Today the importance of Jan. 8, 1815 has faded and been largely erased from the nation's memory. It was during the War of 1812, which has often been called the Second American Revolution, that the British in 1814 invaded Washington, DC and torched the White House. After that national humiliation, the Brits turned their eyes to the port of New Orleans.

Andrew Jackson was chosen to save the colorful city. He was aware, as were the British, of the many water accesses to the mighty Mississippi River and he worked to fortify them against entrance, but the British found one unguarded waterway about nine miles downstream from New Orleans

They slipped through unnoticed and took over plantations belonging to two American officers who immediately alerted Jackson and he began building fortifications on a narrow strip of land at the Chalmette Plantation.

He was fortunate that there was a time lag because the British officers chose to wait for reinforcements.

Once they began their attack on Jan. 8, 1815, Jackson's troops were dug in and an American ship, The Louisiana, was in place to help repulse the advance. The attackers had to march across a quarter mile stretch of open ground while under fire by the Americans, a ragtag group of fighting men made up of Tennessee and Kentucky frontiersmen armed with their long rifles, black Haitians, former slaves and now freemen, and even some of Jean Lafitte's outlaws. They numbered about 4000 in all as they battled the well-armed British troops. Led by Major General Andrew Jackson, a man they respected and called "Old Hickory," they killed or wounded more than 2000 British troops and captured hundreds more.

New Orleans had been saved and that night a group of battle weary but jubilant soldiers brought out their fiddles and played an old Irish tune about a battle in Ireland but they changed the words to the "Eighth of January." Unknown to them as they fought the Battle of New Orleans was that the War of 1812 had officially ended weeks before with the signing of the Treaty of Ghent.

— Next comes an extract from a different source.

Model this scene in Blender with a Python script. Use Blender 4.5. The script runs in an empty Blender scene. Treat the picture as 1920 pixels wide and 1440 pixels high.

After serving two terms as president, Jackson retired to the Hermitage in 1837, and after his death in 1845 there were fewer Jan. 8 celebrations. In 1959, an innovative history teacher brought the Battle of New Orleans to life again through a catchy song that began, "Well, in eighteen and fourteen we took a little trip along with Col. Jackson down the mighty Mississp, and we caught the bloody Brits near the town of New Orleans." Teacher/musician Jimmy Driftwood was presented a Grammy Award for the Song of the Year.

Special remembrances of the Eighth are held at The Hermitage and at Chalmette National Battlefield annually.